My awareness of street art first got deeper when STATUS MAGAZINE assigned me to interview the eloquent and articulate Brooklyn tag artist Caledonia “Callie” Curry, better known as SWOON, about her magnificent work.


With amazing, nail-on-the-head insight that transcended the usual Q and A stuff I did for profiles one of the things that Swoon said that stuck in my head was her motive and manifesto for doing street art.

She said "{Grafiti is} A way to change your city with your bare hands. A way to change someone’s day on their way to and from a routine. A way to participate. A beautiful collage. A massively vulnerable act, masked as aggression." Wow.

The danger, passion, risk and sheer effort it took to pull off their acts of beauty (that was, in its very nature, an art form that would likely disappear next week or when the wall owner decided to repaint) stunned me.

 The entirety of that piece can be read in the Status archive here.
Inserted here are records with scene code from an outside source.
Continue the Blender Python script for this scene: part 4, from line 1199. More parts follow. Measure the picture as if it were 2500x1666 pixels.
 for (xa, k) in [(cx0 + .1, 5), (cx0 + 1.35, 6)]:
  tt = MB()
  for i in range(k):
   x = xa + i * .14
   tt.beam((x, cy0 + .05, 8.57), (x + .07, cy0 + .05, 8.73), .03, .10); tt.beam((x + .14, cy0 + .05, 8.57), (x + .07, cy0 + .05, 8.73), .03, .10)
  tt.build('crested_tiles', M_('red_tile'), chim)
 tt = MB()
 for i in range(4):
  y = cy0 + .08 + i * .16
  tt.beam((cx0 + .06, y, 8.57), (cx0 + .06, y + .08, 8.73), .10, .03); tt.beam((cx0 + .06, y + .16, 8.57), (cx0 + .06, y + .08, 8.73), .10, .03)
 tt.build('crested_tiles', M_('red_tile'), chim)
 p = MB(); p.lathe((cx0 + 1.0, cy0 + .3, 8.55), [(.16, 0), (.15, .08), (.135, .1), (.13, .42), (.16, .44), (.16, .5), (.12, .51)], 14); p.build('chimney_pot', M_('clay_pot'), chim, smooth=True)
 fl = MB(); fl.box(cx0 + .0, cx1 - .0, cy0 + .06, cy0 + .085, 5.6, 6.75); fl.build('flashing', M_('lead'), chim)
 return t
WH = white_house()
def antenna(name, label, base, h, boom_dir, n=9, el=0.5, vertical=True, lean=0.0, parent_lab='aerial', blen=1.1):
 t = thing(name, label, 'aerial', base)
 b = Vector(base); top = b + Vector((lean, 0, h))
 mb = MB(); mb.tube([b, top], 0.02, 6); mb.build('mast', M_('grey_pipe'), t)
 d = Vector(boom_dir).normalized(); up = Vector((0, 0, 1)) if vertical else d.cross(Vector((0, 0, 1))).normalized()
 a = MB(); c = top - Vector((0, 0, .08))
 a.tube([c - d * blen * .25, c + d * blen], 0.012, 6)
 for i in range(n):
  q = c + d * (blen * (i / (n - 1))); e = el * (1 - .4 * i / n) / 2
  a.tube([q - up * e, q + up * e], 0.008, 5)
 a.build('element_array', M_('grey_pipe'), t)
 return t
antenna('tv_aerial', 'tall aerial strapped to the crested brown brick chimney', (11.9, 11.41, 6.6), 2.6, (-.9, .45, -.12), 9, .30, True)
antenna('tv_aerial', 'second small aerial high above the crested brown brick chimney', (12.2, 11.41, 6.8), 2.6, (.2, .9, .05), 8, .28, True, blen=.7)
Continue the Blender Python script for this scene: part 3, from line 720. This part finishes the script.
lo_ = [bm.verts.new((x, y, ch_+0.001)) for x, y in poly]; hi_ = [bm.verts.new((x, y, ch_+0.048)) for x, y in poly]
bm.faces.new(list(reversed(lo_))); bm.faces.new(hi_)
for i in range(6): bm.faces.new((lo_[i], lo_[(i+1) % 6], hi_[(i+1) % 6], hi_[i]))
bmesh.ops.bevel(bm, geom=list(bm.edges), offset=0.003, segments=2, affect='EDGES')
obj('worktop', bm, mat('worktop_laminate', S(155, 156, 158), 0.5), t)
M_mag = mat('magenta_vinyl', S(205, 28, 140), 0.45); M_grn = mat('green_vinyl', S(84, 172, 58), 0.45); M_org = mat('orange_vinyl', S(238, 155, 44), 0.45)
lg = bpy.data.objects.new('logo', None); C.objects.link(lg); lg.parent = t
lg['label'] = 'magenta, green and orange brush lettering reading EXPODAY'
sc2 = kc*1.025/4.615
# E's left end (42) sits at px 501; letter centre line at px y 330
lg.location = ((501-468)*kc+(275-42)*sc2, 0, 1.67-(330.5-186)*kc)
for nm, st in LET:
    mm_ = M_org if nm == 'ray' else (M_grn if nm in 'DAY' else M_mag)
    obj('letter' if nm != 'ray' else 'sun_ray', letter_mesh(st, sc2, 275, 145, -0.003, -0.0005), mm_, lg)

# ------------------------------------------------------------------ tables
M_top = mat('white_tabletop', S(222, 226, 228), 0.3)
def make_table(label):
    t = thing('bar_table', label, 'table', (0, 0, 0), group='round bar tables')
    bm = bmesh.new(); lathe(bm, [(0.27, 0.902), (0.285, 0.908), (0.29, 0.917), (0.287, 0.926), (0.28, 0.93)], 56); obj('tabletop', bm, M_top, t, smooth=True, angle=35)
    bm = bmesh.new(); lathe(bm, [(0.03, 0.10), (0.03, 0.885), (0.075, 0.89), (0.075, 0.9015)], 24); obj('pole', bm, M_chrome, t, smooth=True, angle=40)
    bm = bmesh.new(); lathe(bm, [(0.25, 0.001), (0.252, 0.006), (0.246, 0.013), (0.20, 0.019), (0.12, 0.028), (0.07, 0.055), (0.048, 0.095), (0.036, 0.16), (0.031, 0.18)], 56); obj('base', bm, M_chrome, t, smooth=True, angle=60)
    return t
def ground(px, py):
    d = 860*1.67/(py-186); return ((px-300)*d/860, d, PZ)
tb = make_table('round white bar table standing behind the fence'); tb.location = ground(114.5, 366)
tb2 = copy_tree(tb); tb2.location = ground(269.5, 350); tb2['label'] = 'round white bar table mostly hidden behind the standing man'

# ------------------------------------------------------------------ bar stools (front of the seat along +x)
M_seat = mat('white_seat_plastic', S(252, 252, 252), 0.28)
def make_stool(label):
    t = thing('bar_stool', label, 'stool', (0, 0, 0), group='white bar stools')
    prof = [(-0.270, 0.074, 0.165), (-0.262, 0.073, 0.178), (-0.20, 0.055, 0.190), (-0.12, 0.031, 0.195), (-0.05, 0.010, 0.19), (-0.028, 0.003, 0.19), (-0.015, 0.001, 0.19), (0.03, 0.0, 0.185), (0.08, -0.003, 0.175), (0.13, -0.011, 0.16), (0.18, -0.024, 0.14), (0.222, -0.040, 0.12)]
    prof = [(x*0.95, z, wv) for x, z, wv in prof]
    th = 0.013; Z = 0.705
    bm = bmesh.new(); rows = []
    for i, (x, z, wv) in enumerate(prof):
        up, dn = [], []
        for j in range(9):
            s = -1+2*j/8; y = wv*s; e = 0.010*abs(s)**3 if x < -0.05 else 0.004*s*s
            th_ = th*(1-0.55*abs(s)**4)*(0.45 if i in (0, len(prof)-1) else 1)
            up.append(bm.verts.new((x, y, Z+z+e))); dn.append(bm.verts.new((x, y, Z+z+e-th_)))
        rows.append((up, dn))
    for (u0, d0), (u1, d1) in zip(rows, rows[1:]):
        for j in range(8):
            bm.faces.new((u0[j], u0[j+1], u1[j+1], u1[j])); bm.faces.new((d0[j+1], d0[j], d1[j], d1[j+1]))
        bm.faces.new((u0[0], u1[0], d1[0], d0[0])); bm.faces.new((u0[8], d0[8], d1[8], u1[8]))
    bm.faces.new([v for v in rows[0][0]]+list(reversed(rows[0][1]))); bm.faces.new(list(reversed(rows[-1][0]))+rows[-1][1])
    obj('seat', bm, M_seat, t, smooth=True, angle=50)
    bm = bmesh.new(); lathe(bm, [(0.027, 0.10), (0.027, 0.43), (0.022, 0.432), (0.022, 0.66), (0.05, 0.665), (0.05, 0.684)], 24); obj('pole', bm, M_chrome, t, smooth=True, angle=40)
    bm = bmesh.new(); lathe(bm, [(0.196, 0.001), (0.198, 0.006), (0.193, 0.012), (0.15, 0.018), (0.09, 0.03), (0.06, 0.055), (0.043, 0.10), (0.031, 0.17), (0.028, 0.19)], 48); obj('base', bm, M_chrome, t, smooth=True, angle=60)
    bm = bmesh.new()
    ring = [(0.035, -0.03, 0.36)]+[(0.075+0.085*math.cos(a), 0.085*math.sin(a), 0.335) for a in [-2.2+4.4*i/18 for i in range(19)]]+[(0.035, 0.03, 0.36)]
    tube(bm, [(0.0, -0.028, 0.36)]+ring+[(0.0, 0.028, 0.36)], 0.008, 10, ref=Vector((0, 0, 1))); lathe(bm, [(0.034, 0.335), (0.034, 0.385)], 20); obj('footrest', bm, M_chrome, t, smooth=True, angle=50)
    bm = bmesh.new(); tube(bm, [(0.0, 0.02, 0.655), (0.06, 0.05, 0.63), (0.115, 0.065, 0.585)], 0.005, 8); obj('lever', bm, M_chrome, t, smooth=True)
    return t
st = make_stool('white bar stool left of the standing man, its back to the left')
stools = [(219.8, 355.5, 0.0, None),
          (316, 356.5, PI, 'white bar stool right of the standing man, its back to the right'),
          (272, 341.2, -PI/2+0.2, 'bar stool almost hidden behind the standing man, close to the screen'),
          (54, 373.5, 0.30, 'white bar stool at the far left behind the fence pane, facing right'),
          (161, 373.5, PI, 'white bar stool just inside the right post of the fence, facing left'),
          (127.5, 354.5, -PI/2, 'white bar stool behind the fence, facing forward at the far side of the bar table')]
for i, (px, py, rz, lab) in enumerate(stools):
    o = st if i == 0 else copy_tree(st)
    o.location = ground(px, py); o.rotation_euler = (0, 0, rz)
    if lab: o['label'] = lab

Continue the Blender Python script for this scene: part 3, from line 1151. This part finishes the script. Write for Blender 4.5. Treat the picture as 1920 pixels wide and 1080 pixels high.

Recently my co-editor recommended I watch the Banksy docu on the history on the movement and so I downloaded that shit (thank you, Lord, for the gift of peer to peer file exchange -- or perhaps more aptly, thank you, Sean Parker, for the seed) right away.

EXIT THROUGH THE GIFT SHOP isn't just a documentary on the history, gestation and current state of the street art movement and the outlaw curation of urban spaces, it's also a cautionary tale about creative shortcuts and how art can at once be so misunderstood and appropriated by the people closest to it and those with the best intentions.



In short: this is mind-blasting stuff. You should watch it. It is wasak. You don't even need to like street art and graffiti to appreciate it, though I dare say it takes a lot not to be moved by a BANKSY piece.